Our analysis indicates that interactions should be efficient mainly in the most overdense, low velocity dispersion structures, which are mainly Ts that include high fractions of gas-rich galaxies. Accordingly, it is not surprising that statistical analysis looking for interaction in HCGs (which include many n>3 CGs embedded within a common halo) globally reveals low fractions of merging remnants and blue Ellipticals (Zepf 1993). Actually, the suggestion that disturbances should be enhanced only among Ts better fits observations reporting that the most easily detected disturbed galaxies are spirals in small groups (Fried 1988) and that the most spectacular mergers, such as bright IRAS galaxies (ULIRGs), appear to involve strong interactions of gas-rich galaxies where the pairs are either isolated or part of small groups (Sanders & Mirabel 1996). It is also worth pointing out that the request for a minimum of 4 members which has biased the HCGs towards intrinsically embedded, gas-poor member groups, possibly explains why, despite the high expected interaction rate, HCGs as a whole present rather low evidence for strong AGN-starbursting episodes (Coziol et al. 1998; Kelm et al. 1998; Coziol et al. 2000).
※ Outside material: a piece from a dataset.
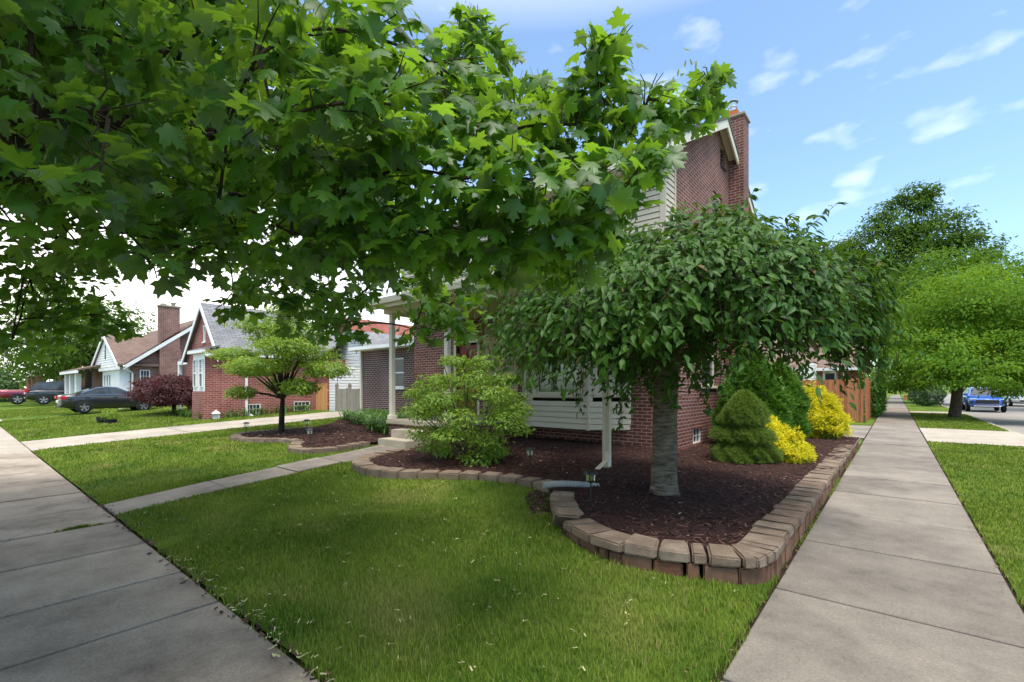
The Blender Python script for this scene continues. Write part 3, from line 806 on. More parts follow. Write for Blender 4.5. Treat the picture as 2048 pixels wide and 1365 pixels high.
mb.poly([sr.p(vent_s[0], vent_s[3]), sr.p(vent_s[1], vent_s[3]), sr.p(vent_s[1], zr(vent_s[1]) - .05), sr.p(vent_s[0], zr(vent_s[0]) - .05)])
for q in (((vent_s[0], vent_s[2]), (vent_s[1], vent_s[2])), ((vent_s[1], vent_s[2]), (vent_s[1], vent_s[3])), ((vent_s[1], vent_s[3]), (vent_s[0], vent_s[3])), ((vent_s[0], vent_s[3]), (vent_s[0], vent_s[2]))):
    mb.poly([sr.p(q[0][0], q[0][1]), sr.p(q[0][0], q[0][1], -.12), sr.p(q[1][0], q[1][1], -.12), sr.p(q[1][0], q[1][1])])
mb.poly([sr.p(vent_s[1], 6.7), sr.p(YB, 6.7), sr.p(YB, zr(YB) - .05), sr.p(vent_s[1], zr(vent_s[1]) - .05)])
mb.poly([(XL, YF, 0), (XL, YB, 0), (XL, YB, zr(YB)), (XL, RY, RZ), (XL, YF, zr(YF))])
mb.poly([(XR, YB, 0), (XL, YB, 0), (XL, YB, 6.7), (XR, YB, 6.7)])
mb.build('wall', M_brick, H)
MB().box(XL + .2, XR - .3, YF + .3, YB - .2, .1, 6.3).build('interior', M_inside, H)
# foundation course, slightly proud
fb = MB(); fb.box(XL, XR - .0, YF - .025, YF - .003, 0, .72); fb.box(XR + .003, XR + .03, YF - .025, 10.55, 0, .26); fb.build('foundation', M_brick, H)
# upper storey of siding that overhangs the front
sd_ = MB(); P2 = front(8.98)
w2s = [(-6.9, -5.6, 4.9, 6.1), (-10.2, -8.9, 4.9, 6.1)]
lap_wall(sd_, P2, -11.9, XR - .10, 3.9, 6.55, w2s)
lap_wall(sd_, sideP(XR), 8.98, YF - .012, 3.9, 6.55)
sd_.build('siding', M_siding, H)
for w in w2s: window(H, P2, *w, cols=2, trim=.06)
tr = MB(); tr.box(XR - .10, XR + .02, 8.955, 8.99, 3.9, 6.5); tr.box(XR + .003, XR + .03, YF - .02, YF + .035, 3.9, 6.55); tr.box(-11.9, XR + .01, 9.0, 9.44, 3.84, 3.898)
tr.build('corner_trim', M_siding, H)
window(H, sr, *win_s, cols=1, fm=M_cream, sill=True)
window(H, sr, *win_g, fm=M_cream)
window(H, sr, *bas_s, split=False, cols=3, rows=2, sill=False, name='basement_window', t=.03)
lv = MB()
for k in range(5): pbox(lv, sr, vent_s[0], vent_s[1], vent_s[2] + .02 + k * .11, vent_s[2] + .06 + k * .11, -.1, -.05)
pbox(lv, sr, vent_s[0], vent_s[1], vent_s[2] - .06, vent_s[2] - .002, -.1, .04); lv.build('vent', M_inside, H)
# main roof and its rake boards
ro = MB()
slabroof(ro, (XL - .3, 8.62, zr(8.62)), (XR + .27, 8.62, zr(8.62)), (XR + .27, RY, RZ), (XL - .3, RY, RZ))
slabroof(ro, (XL - .3, RY, RZ), (XR + .27, RY, RZ), (XR + .27, 16.3, zr(16.3)), (XL - .3, 16.3, zr(16.3)))
roof = ro.build('roof', M_shdk, H)
rk = MB()
for ya, yb in ((8.66, RY - .006), (RY + .006, 16.26)):
    rk.hexa([(XR + .21, ya, zr(ya) - .30), (XR + .25, ya, zr(ya) - .30), (XR + .25, yb, zr(yb) - .30), (XR + .21, yb, zr(yb) - .30),
             (XR + .21, ya, zr(ya) - .094), (XR + .25, ya, zr(ya) - .094), (XR + .25, yb, zr(yb) - .094), (XR + .21, yb, zr(yb) - .094)])
    rk.hexa([(XR + .004, ya, zr(ya) - .125), (XR + .209, ya, zr(ya) - .125), (XR + .209, yb, zr(yb) - .125), (XR + .004, yb, zr(yb) - .125),
             (XR + .004, ya, zr(ya) - .10), (XR + .209, ya, zr(ya) - .10), (XR + .209, yb, zr(yb) - .10), (XR + .004, yb, zr(yb) - .10)])
rk.box(XL - .25, XR + .2, 8.64, 8.70, 6.0, 6.27); rk.box(XL - .25, XR + .2, 8.705, 8.975, 6.0, 6.03)
rk.build('fascia', M_cream, H)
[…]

Whether kinematical differences between Ts and Ms are generally compatible with hierarchical model predictions depends upon the specific assumptions one makes on the $(M/L)_{\rm gal}$ of Ts and Ms member galaxies and on the fractional group mass ( $f_{\rm gal}$) associated with its galaxies. Provided the luminosity of CG members is independent of multiplicity, and assuming $(M/L)_{\rm gal}$ and $f_{\rm gal}$ is the same for Ts and Ms, one predicts $r_{\rm ave}\propto N^{1/3}$ and $\sigma_{v}\propto N^{1/3}$. While the $r_{\rm ave}$ slope is roughly consistent with these expectations, the $\sigma _{v}$ slope increases much faster. Indeed, Fig. 8 suggests that the assumption concerning the same $(M/L)_{\rm gal}$ for Ts and Ms is probably not satisfied, as absorption and emission galaxies are expected to represent ellipticals and spirals, and the former are typically associated with higher (M/L) galaxies than the latter. While $(M/L)_{\rm gal}$ is expected to increase with multiplicity, $f_{\rm gal}$ might actually decrease, due to the fact that higher multiplicity CGs are more likely to be associated with gas-rich, X-emitting groups. Consequently, before assessing whether globally data on CGs are (or are not) compatible with hierarchical model predictions, more accurate models, taking into account the different $(M/L)_{\rm gal}$ and $f_{\rm gal}$ of Ts and Ms, should be investigated.